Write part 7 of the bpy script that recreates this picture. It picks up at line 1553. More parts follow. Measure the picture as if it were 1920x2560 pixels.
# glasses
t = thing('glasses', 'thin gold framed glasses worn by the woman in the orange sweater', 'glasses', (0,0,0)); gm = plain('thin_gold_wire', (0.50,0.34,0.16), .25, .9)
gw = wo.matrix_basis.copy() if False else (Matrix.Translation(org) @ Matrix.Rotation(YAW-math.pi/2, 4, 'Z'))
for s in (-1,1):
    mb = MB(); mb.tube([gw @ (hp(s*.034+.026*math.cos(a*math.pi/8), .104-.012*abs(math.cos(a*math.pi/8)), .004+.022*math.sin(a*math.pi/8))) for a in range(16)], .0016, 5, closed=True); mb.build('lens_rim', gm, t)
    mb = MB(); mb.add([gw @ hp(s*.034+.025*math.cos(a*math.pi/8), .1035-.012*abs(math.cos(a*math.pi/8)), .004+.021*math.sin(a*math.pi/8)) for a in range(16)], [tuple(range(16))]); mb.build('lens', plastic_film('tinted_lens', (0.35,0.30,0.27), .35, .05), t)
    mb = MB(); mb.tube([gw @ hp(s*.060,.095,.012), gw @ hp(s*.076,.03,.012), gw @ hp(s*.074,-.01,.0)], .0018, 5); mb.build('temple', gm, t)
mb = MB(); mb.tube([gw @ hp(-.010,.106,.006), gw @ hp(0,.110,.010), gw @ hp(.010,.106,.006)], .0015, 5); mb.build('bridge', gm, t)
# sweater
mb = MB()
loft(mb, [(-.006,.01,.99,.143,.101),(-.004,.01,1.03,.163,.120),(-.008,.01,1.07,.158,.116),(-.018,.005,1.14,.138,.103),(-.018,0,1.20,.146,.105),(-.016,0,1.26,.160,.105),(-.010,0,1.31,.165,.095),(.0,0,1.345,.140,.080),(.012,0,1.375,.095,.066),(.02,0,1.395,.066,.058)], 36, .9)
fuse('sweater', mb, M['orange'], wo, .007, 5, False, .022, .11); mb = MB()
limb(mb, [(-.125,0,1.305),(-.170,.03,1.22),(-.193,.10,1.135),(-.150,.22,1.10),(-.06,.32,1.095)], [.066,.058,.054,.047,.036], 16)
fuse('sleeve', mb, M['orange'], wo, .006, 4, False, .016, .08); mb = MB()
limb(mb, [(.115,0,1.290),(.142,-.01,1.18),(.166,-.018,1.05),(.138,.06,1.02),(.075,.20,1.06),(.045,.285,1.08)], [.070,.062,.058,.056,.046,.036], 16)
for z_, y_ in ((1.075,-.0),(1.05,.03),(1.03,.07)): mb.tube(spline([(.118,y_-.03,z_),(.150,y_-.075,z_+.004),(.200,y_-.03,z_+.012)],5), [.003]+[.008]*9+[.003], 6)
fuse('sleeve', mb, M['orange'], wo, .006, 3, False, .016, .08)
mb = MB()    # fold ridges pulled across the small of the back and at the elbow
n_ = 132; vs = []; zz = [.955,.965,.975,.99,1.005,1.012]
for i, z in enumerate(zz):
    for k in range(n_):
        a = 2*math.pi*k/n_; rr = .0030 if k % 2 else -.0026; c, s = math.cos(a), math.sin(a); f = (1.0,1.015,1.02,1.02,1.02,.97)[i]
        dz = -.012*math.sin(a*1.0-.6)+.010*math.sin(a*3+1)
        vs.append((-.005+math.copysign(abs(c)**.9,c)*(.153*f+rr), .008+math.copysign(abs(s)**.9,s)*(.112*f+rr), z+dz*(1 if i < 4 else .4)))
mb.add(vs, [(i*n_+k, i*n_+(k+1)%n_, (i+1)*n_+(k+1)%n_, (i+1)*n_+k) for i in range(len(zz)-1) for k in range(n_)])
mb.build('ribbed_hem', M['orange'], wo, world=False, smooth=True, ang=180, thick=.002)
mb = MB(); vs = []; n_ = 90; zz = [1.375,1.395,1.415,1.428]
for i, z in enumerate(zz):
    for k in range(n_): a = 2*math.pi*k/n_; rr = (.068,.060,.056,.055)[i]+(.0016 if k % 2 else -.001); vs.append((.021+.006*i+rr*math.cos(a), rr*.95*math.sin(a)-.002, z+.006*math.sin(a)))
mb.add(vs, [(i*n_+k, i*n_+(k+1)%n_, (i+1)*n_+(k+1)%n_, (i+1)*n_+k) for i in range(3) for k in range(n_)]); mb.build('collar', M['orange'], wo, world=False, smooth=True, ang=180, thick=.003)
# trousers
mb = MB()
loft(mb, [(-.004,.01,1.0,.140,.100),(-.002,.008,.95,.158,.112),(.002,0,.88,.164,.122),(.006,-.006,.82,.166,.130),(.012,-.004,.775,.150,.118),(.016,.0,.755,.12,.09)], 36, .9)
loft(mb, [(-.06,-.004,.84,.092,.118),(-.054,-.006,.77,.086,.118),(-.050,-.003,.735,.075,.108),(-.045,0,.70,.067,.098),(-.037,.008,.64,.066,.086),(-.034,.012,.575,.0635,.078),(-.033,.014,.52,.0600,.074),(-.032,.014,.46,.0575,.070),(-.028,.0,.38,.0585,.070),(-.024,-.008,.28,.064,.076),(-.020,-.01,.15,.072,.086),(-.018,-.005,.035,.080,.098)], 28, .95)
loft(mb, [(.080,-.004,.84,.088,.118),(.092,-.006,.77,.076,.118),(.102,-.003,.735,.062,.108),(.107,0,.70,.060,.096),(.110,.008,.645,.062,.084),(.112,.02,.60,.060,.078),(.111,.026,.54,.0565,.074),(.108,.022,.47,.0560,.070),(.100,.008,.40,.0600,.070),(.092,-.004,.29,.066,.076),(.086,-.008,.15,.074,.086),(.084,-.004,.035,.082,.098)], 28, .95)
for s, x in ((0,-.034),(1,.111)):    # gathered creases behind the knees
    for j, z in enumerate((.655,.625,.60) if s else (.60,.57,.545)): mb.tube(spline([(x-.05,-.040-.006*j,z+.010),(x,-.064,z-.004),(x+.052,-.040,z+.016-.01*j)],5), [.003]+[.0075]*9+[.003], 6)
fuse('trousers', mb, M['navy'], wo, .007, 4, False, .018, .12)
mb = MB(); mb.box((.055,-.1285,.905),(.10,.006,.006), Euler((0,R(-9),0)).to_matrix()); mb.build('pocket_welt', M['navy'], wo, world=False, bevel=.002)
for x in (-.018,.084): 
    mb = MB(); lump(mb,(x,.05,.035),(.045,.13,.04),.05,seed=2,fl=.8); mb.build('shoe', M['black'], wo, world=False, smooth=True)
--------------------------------
Problem to work on » Give back the whole listing, word for word.

Answer »
Write part 7 of the bpy script that recreates this picture. It picks up at line 1553. More parts follow. Measure the picture as if it were 1920x2560 pixels.
# glasses
t = thing('glasses', 'thin gold framed glasses worn by the woman in the orange sweater', 'glasses', (0,0,0)); gm = plain('thin_gold_wire', (0.50,0.34,0.16), .25, .9)
gw = wo.matrix_basis.copy() if False else (Matrix.Translation(org) @ Matrix.Rotation(YAW-math.pi/2, 4, 'Z'))
for s in (-1,1):
    mb = MB(); mb.tube([gw @ (hp(s*.034+.026*math.cos(a*math.pi/8), .104-.012*abs(math.cos(a*math.pi/8)), .004+.022*math.sin(a*math.pi/8))) for a in range(16)], .0016, 5, closed=True); mb.build('lens_rim', gm, t)
    mb = MB(); mb.add([gw @ hp(s*.034+.025*math.cos(a*math.pi/8), .1035-.012*abs(math.cos(a*math.pi/8)), .004+.021*math.sin(a*math.pi/8)) for a in range(16)], [tuple(range(16))]); mb.build('lens', plastic_film('tinted_lens', (0.35,0.30,0.27), .35, .05), t)
    mb = MB(); mb.tube([gw @ hp(s*.060,.095,.012), gw @ hp(s*.076,.03,.012), gw @ hp(s*.074,-.01,.0)], .0018, 5); mb.build('temple', gm, t)
mb = MB(); mb.tube([gw @ hp(-.010,.106,.006), gw @ hp(0,.110,.010), gw @ hp(.010,.106,.006)], .0015, 5); mb.build('bridge', gm, t)
# sweater
mb = MB()
loft(mb, [(-.006,.01,.99,.143,.101),(-.004,.01,1.03,.163,.120),(-.008,.01,1.07,.158,.116),(-.018,.005,1.14,.138,.103),(-.018,0,1.20,.146,.105),(-.016,0,1.26,.160,.105),(-.010,0,1.31,.165,.095),(.0,0,1.345,.140,.080),(.012,0,1.375,.095,.066),(.02,0,1.395,.066,.058)], 36, .9)
fuse('sweater', mb, M['orange'], wo, .007, 5, False, .022, .11); mb = MB()
limb(mb, [(-.125,0,1.305),(-.170,.03,1.22),(-.193,.10,1.135),(-.150,.22,1.10),(-.06,.32,1.095)], [.066,.058,.054,.047,.036], 16)
fuse('sleeve', mb, M['orange'], wo, .006, 4, False, .016, .08); mb = MB()
limb(mb, [(.115,0,1.290),(.142,-.01,1.18),(.166,-.018,1.05),(.138,.06,1.02),(.075,.20,1.06),(.045,.285,1.08)], [.070,.062,.058,.056,.046,.036], 16)
for z_, y_ in ((1.075,-.0),(1.05,.03),(1.03,.07)): mb.tube(spline([(.118,y_-.03,z_),(.150,y_-.075,z_+.004),(.200,y_-.03,z_+.012)],5), [.003]+[.008]*9+[.003], 6)
fuse('sleeve', mb, M['orange'], wo, .006, 3, False, .016, .08)
mb = MB()    # fold ridges pulled across the small of the back and at the elbow
n_ = 132; vs = []; zz = [.955,.965,.975,.99,1.005,1.012]
for i, z in enumerate(zz):
    for k in range(n_):
        a = 2*math.pi*k/n_; rr = .0030 if k % 2 else -.0026; c, s = math.cos(a), math.sin(a); f = (1.0,1.015,1.02,1.02,1.02,.97)[i]
        dz = -.012*math.sin(a*1.0-.6)+.010*math.sin(a*3+1)
        vs.append((-.005+math.copysign(abs(c)**.9,c)*(.153*f+rr), .008+math.copysign(abs(s)**.9,s)*(.112*f+rr), z+dz*(1 if i < 4 else .4)))
mb.add(vs, [(i*n_+k, i*n_+(k+1)%n_, (i+1)*n_+(k+1)%n_, (i+1)*n_+k) for i in range(len(zz)-1) for k in range(n_)])
mb.build('ribbed_hem', M['orange'], wo, world=False, smooth=True, ang=180, thick=.002)
mb = MB(); vs = []; n_ = 90; zz = [1.375,1.395,1.415,1.428]
for i, z in enumerate(zz):
    for k in range(n_): a = 2*math.pi*k/n_; rr = (.068,.060,.056,.055)[i]+(.0016 if k % 2 else -.001); vs.append((.021+.006*i+rr*math.cos(a), rr*.95*math.sin(a)-.002, z+.006*math.sin(a)))
mb.add(vs, [(i*n_+k, i*n_+(k+1)%n_, (i+1)*n_+(k+1)%n_, (i+1)*n_+k) for i in range(3) for k in range(n_)]); mb.build('collar', M['orange'], wo, world=False, smooth=True, ang=180, thick=.003)
# trousers
mb = MB()
loft(mb, [(-.004,.01,1.0,.140,.100),(-.002,.008,.95,.158,.112),(.002,0,.88,.164,.122),(.006,-.006,.82,.166,.130),(.012,-.004,.775,.150,.118),(.016,.0,.755,.12,.09)], 36, .9)
loft(mb, [(-.06,-.004,.84,.092,.118),(-.054,-.006,.77,.086,.118),(-.050,-.003,.735,.075,.108),(-.045,0,.70,.067,.098),(-.037,.008,.64,.066,.086),(-.034,.012,.575,.0635,.078),(-.033,.014,.52,.0600,.074),(-.032,.014,.46,.0575,.070),(-.028,.0,.38,.0585,.070),(-.024,-.008,.28,.064,.076),(-.020,-.01,.15,.072,.086),(-.018,-.005,.035,.080,.098)], 28, .95)
loft(mb, [(.080,-.004,.84,.088,.118),(.092,-.006,.77,.076,.118),(.102,-.003,.735,.062,.108),(.107,0,.70,.060,.096),(.110,.008,.645,.062,.084),(.112,.02,.60,.060,.078),(.111,.026,.54,.0565,.074),(.108,.022,.47,.0560,.070),(.100,.008,.40,.0600,.070),(.092,-.004,.29,.066,.076),(.086,-.008,.15,.074,.086),(.084,-.004,.035,.082,.098)], 28, .95)
for s, x in ((0,-.034),(1,.111)):    # gathered creases behind the knees
    for j, z in enumerate((.655,.625,.60) if s else (.60,.57,.545)): mb.tube(spline([(x-.05,-.040-.006*j,z+.010),(x,-.064,z-.004),(x+.052,-.040,z+.016-.01*j)],5), [.003]+[.0075]*9+[.003], 6)
fuse('trousers', mb, M['navy'], wo, .007, 4, False, .018, .12)
mb = MB(); mb.box((.055,-.1285,.905),(.10,.006,.006), Euler((0,R(-9),0)).to_matrix()); mb.build('pocket_welt', M['navy'], wo, world=False, bevel=.002)
for x in (-.018,.084): 
    mb = MB(); lump(mb,(x,.05,.035),(.045,.13,.04),.05,seed=2,fl=.8); mb.build('shoe', M['black'], wo, world=False, smooth=True)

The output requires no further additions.